* _Aim of the exercise_
Could you write out every record below exactly, leaving out any pictures?

[BEGIN Rows]

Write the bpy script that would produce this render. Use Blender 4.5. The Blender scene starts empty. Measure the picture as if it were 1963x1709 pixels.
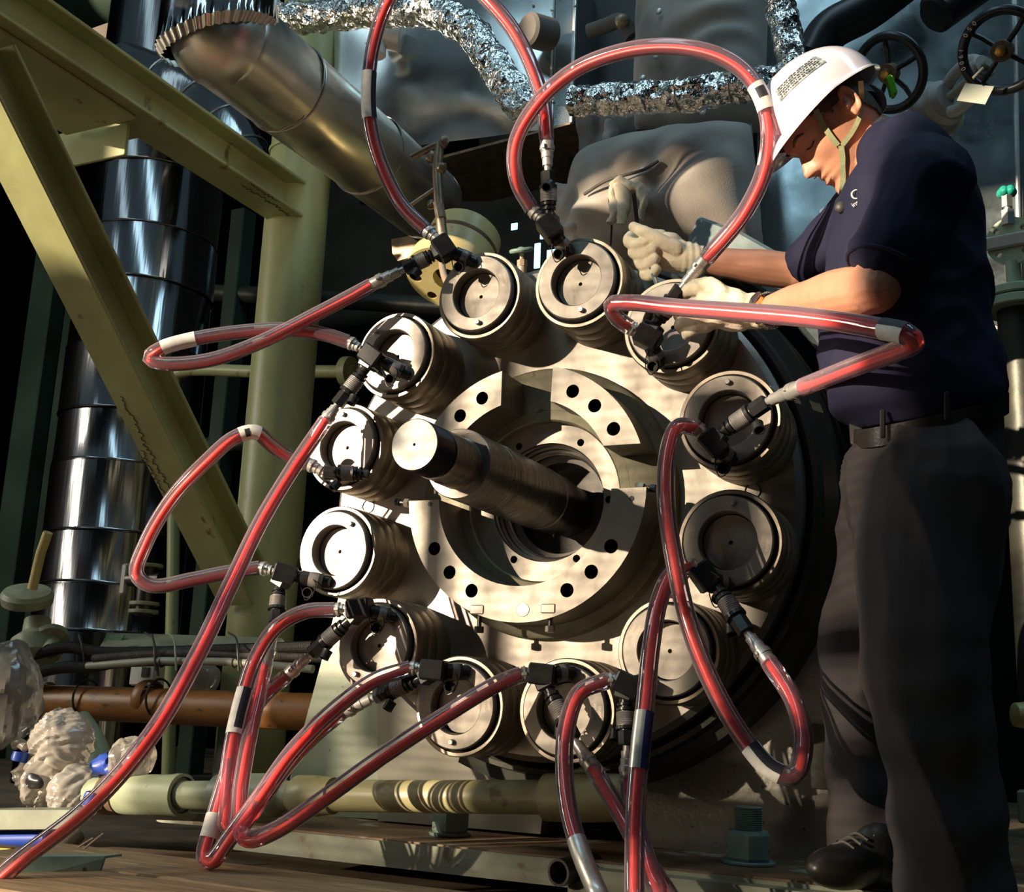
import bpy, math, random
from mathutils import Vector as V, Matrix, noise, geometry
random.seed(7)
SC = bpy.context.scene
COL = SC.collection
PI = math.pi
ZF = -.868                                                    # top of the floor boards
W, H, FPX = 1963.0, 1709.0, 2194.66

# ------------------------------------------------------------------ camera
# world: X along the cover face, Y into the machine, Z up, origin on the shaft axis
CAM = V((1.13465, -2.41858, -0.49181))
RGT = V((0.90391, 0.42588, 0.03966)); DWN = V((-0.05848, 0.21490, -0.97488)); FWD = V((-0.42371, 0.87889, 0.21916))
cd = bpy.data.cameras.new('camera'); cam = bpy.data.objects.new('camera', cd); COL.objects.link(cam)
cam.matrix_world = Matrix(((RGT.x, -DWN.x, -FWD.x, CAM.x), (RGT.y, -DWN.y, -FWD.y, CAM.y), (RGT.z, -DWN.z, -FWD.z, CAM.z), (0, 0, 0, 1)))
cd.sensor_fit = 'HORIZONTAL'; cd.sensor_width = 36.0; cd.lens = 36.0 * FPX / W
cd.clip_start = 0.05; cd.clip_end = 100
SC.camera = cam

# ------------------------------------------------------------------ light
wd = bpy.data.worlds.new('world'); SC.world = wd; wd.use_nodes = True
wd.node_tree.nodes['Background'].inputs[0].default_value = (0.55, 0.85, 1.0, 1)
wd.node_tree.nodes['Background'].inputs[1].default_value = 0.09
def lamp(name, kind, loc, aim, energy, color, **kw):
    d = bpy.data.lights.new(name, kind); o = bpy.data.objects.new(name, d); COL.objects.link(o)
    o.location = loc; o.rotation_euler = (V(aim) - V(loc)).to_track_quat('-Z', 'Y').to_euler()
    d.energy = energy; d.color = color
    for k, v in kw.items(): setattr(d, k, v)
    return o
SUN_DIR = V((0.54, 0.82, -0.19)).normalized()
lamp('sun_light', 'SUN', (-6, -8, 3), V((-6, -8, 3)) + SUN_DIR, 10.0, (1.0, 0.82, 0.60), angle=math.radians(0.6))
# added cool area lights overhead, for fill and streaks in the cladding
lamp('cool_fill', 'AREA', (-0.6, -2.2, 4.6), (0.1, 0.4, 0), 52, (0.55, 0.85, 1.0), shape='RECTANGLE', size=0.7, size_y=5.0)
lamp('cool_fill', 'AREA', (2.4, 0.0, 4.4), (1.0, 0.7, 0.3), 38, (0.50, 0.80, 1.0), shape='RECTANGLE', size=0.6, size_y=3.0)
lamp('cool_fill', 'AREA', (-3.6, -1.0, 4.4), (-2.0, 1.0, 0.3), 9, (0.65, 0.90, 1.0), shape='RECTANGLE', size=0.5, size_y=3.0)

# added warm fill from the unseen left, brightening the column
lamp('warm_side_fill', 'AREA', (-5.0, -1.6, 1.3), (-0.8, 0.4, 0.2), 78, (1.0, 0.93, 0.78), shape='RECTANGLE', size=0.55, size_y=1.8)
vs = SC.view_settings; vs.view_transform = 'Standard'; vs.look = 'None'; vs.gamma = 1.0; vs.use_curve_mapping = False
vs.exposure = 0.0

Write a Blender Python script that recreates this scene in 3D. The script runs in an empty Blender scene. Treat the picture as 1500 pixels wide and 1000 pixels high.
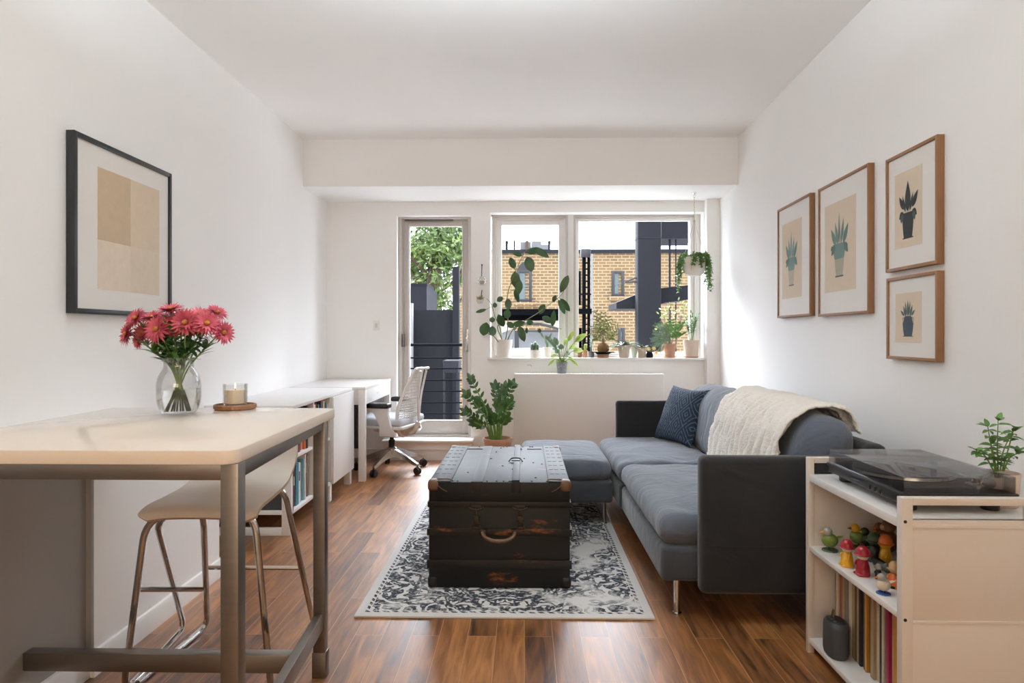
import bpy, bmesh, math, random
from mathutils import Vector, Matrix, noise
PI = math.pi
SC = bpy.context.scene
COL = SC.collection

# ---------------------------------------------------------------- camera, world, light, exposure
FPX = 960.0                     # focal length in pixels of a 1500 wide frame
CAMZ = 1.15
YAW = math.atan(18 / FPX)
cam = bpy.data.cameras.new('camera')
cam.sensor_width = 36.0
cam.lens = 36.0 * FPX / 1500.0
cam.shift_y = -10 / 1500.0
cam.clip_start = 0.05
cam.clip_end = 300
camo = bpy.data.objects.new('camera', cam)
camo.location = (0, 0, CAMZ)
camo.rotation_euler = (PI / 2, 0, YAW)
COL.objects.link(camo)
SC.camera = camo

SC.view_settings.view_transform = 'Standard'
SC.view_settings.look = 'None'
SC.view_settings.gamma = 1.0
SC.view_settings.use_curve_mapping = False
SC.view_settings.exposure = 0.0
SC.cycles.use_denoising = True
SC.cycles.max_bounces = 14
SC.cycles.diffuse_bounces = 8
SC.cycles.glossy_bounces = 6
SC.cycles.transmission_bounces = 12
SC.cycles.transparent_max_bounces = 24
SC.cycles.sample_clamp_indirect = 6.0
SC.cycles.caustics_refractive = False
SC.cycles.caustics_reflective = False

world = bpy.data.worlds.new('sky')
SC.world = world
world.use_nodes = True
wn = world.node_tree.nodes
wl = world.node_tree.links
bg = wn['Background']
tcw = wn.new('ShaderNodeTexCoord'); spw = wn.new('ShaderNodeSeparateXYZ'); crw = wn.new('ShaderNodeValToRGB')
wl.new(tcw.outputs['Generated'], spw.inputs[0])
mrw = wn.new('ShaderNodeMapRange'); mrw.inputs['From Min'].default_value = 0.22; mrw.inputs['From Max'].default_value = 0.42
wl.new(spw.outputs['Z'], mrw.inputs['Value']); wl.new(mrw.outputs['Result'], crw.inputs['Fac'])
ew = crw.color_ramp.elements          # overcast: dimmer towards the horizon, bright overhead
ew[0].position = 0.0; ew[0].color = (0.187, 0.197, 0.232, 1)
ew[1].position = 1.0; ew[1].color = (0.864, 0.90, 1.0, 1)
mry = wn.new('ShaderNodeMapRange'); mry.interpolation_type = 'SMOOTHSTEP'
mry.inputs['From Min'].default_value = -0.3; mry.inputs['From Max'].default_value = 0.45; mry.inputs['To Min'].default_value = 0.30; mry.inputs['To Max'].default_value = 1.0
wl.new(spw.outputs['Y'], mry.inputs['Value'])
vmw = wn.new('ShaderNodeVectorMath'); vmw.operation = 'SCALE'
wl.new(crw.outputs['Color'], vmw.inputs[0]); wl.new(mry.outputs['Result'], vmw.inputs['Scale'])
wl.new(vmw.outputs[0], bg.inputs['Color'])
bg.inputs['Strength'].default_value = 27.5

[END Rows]

* _Result of this exercise_
Write the bpy script that would produce this render. Use Blender 4.5. The Blender scene starts empty. Measure the picture as if it were 1963x1709 pixels.
import bpy, math, random
from mathutils import Vector as V, Matrix, noise, geometry
random.seed(7)
SC = bpy.context.scene
COL = SC.collection
PI = math.pi
ZF = -.868                                                    # top of the floor boards
W, H, FPX = 1963.0, 1709.0, 2194.66

# ------------------------------------------------------------------ camera
# world: X along the cover face, Y into the machine, Z up, origin on the shaft axis
CAM = V((1.13465, -2.41858, -0.49181))
RGT = V((0.90391, 0.42588, 0.03966)); DWN = V((-0.05848, 0.21490, -0.97488)); FWD = V((-0.42371, 0.87889, 0.21916))
cd = bpy.data.cameras.new('camera'); cam = bpy.data.objects.new('camera', cd); COL.objects.link(cam)
cam.matrix_world = Matrix(((RGT.x, -DWN.x, -FWD.x, CAM.x), (RGT.y, -DWN.y, -FWD.y, CAM.y), (RGT.z, -DWN.z, -FWD.z, CAM.z), (0, 0, 0, 1)))
cd.sensor_fit = 'HORIZONTAL'; cd.sensor_width = 36.0; cd.lens = 36.0 * FPX / W
cd.clip_start = 0.05; cd.clip_end = 100
SC.camera = cam

# ------------------------------------------------------------------ light
wd = bpy.data.worlds.new('world'); SC.world = wd; wd.use_nodes = True
wd.node_tree.nodes['Background'].inputs[0].default_value = (0.55, 0.85, 1.0, 1)
wd.node_tree.nodes['Background'].inputs[1].default_value = 0.09
def lamp(name, kind, loc, aim, energy, color, **kw):
    d = bpy.data.lights.new(name, kind); o = bpy.data.objects.new(name, d); COL.objects.link(o)
    o.location = loc; o.rotation_euler = (V(aim) - V(loc)).to_track_quat('-Z', 'Y').to_euler()
    d.energy = energy; d.color = color
    for k, v in kw.items(): setattr(d, k, v)
    return o
SUN_DIR = V((0.54, 0.82, -0.19)).normalized()
lamp('sun_light', 'SUN', (-6, -8, 3), V((-6, -8, 3)) + SUN_DIR, 10.0, (1.0, 0.82, 0.60), angle=math.radians(0.6))
# added cool area lights overhead, for fill and streaks in the cladding
lamp('cool_fill', 'AREA', (-0.6, -2.2, 4.6), (0.1, 0.4, 0), 52, (0.55, 0.85, 1.0), shape='RECTANGLE', size=0.7, size_y=5.0)
lamp('cool_fill', 'AREA', (2.4, 0.0, 4.4), (1.0, 0.7, 0.3), 38, (0.50, 0.80, 1.0), shape='RECTANGLE', size=0.6, size_y=3.0)
lamp('cool_fill', 'AREA', (-3.6, -1.0, 4.4), (-2.0, 1.0, 0.3), 9, (0.65, 0.90, 1.0), shape='RECTANGLE', size=0.5, size_y=3.0)

# added warm fill from the unseen left, brightening the column
lamp('warm_side_fill', 'AREA', (-5.0, -1.6, 1.3), (-0.8, 0.4, 0.2), 78, (1.0, 0.93, 0.78), shape='RECTANGLE', size=0.55, size_y=1.8)
vs = SC.view_settings; vs.view_transform = 'Standard'; vs.look = 'None'; vs.gamma = 1.0; vs.use_curve_mapping = False
vs.exposure = 0.0

Write a Blender Python script that recreates this scene in 3D. The script runs in an empty Blender scene. Treat the picture as 1500 pixels wide and 1000 pixels high.
import bpy, bmesh, math, random
from mathutils import Vector, Matrix, noise
PI = math.pi
SC = bpy.context.scene
COL = SC.collection

# ---------------------------------------------------------------- camera, world, light, exposure
FPX = 960.0                     # focal length in pixels of a 1500 wide frame
CAMZ = 1.15
YAW = math.atan(18 / FPX)
cam = bpy.data.cameras.new('camera')
cam.sensor_width = 36.0
cam.lens = 36.0 * FPX / 1500.0
cam.shift_y = -10 / 1500.0
cam.clip_start = 0.05
cam.clip_end = 300
camo = bpy.data.objects.new('camera', cam)
camo.location = (0, 0, CAMZ)
camo.rotation_euler = (PI / 2, 0, YAW)
COL.objects.link(camo)
SC.camera = camo

SC.view_settings.view_transform = 'Standard'
SC.view_settings.look = 'None'
SC.view_settings.gamma = 1.0
SC.view_settings.use_curve_mapping = False
SC.view_settings.exposure = 0.0
SC.cycles.use_denoising = True
SC.cycles.max_bounces = 14
SC.cycles.diffuse_bounces = 8
SC.cycles.glossy_bounces = 6
SC.cycles.transmission_bounces = 12
SC.cycles.transparent_max_bounces = 24
SC.cycles.sample_clamp_indirect = 6.0
SC.cycles.caustics_refractive = False
SC.cycles.caustics_reflective = False

world = bpy.data.worlds.new('sky')
SC.world = world
world.use_nodes = True
wn = world.node_tree.nodes
wl = world.node_tree.links
bg = wn['Background']
tcw = wn.new('ShaderNodeTexCoord'); spw = wn.new('ShaderNodeSeparateXYZ'); crw = wn.new('ShaderNodeValToRGB')
wl.new(tcw.outputs['Generated'], spw.inputs[0])
mrw = wn.new('ShaderNodeMapRange'); mrw.inputs['From Min'].default_value = 0.22; mrw.inputs['From Max'].default_value = 0.42
wl.new(spw.outputs['Z'], mrw.inputs['Value']); wl.new(mrw.outputs['Result'], crw.inputs['Fac'])
ew = crw.color_ramp.elements          # overcast: dimmer towards the horizon, bright overhead
ew[0].position = 0.0; ew[0].color = (0.187, 0.197, 0.232, 1)
ew[1].position = 1.0; ew[1].color = (0.864, 0.90, 1.0, 1)
mry = wn.new('ShaderNodeMapRange'); mry.interpolation_type = 'SMOOTHSTEP'
mry.inputs['From Min'].default_value = -0.3; mry.inputs['From Max'].default_value = 0.45; mry.inputs['To Min'].default_value = 0.30; mry.inputs['To Max'].default_value = 1.0
wl.new(spw.outputs['Y'], mry.inputs['Value'])
vmw = wn.new('ShaderNodeVectorMath'); vmw.operation = 'SCALE'
wl.new(crw.outputs['Color'], vmw.inputs[0]); wl.new(mry.outputs['Result'], vmw.inputs['Scale'])
wl.new(vmw.outputs[0], bg.inputs['Color'])
bg.inputs['Strength'].default_value = 27.5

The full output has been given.